Slowing orders have translated into slowing economies at the heart of Europe and North America.

Russia's rate of growth in the first half of the year fell short of official forecasts. Growth of 3.7 percent missed the Economic Development Ministry's target of 3.9 percent.

On the negative side, Russia's key trading partners in Europe are decelerating and in the oil sector the International Energy Agency expects prices to fall back this year.

But there is a silver lining. The ruble has declined at just the right time to help offset the slowing economy. Russia's central bank stopped raising interest rates back in May, a decision which now looks inspired. It has withheld from intervention even as the currency lost about 15 percent of its value against the dollar-euro basket over the past month.
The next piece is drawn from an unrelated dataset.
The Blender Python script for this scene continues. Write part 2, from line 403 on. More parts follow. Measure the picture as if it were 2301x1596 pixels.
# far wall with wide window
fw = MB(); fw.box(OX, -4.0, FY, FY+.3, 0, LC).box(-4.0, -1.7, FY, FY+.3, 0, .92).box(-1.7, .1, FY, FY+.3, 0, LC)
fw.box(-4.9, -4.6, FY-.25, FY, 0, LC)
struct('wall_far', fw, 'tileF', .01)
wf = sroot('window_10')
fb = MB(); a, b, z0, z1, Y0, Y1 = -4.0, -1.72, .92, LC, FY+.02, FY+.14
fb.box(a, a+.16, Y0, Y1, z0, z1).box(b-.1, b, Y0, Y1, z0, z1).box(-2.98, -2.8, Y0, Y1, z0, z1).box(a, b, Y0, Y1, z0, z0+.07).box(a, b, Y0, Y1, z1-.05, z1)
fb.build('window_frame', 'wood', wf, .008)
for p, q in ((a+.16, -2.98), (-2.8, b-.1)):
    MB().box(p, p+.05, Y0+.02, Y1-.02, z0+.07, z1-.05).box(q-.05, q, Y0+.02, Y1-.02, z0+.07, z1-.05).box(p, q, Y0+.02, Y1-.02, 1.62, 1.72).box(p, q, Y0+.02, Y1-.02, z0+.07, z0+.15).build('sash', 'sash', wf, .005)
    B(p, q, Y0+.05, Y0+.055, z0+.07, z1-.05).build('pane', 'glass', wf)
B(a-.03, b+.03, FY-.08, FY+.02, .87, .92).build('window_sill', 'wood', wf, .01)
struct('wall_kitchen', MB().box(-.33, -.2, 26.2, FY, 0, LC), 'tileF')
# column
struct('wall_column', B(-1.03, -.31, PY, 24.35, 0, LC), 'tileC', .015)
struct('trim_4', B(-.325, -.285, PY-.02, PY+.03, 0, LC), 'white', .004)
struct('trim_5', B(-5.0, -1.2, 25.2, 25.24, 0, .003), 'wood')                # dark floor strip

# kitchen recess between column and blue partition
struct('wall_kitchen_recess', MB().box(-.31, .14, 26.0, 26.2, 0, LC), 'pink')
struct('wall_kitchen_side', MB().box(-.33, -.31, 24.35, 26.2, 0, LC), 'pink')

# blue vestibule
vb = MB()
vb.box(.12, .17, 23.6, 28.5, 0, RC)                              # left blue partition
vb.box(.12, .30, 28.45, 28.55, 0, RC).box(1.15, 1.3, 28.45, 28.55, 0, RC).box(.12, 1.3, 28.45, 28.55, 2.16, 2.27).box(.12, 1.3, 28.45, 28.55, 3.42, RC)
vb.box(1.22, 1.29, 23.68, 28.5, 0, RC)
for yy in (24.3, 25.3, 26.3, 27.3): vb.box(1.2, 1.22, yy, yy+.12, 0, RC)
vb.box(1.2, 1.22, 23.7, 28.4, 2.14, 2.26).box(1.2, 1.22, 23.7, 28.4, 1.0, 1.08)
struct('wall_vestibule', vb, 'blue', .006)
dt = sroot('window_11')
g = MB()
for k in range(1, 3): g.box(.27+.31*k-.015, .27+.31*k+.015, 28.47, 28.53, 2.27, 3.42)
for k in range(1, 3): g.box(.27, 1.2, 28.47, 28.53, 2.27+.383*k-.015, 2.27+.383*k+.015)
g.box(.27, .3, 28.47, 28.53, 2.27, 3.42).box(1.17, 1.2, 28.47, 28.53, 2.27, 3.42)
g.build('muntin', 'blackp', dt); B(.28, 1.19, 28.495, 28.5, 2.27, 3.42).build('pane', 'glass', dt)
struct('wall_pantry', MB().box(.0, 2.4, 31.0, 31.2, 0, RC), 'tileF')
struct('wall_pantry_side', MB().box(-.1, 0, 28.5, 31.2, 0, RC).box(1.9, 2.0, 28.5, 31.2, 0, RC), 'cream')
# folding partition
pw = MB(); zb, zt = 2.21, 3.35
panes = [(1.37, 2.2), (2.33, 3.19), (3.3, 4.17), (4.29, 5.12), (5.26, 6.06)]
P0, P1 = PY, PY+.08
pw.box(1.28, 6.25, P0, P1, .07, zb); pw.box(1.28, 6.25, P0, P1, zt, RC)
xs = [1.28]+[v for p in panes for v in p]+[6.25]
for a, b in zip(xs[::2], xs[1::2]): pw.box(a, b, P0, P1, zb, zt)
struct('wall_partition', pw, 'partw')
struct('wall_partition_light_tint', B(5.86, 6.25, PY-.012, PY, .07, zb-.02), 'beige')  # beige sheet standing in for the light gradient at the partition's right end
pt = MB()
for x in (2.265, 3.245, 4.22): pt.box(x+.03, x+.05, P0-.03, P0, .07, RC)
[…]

This willingness to let the ruble take the strain could pay dividends, Renaissance Capital argues in research. Russia's economy will see a smaller contraction if it allows the ruble to depreciate in the face of a slowing global economy.

As for future growth, Franklin Templeton's Mark Mobius says the euro zone debt crisis has so far had no significant impact on emerging markets.

The US debt crisis is a bigger threat to global growth, he writes in Citywire, while US monetary stimulus is likely to aggravate inflation in all countries.

Emerging economies will do much better, according the International Monetary Fund, growing three times faster than developed nations this year, at 6.6 percent. The Ministry of Economic Development forecasts Russian growth of 4.2 percent.

Russia is trailing the pack. It must seize the initiative and expand its trade with countries away from Europe.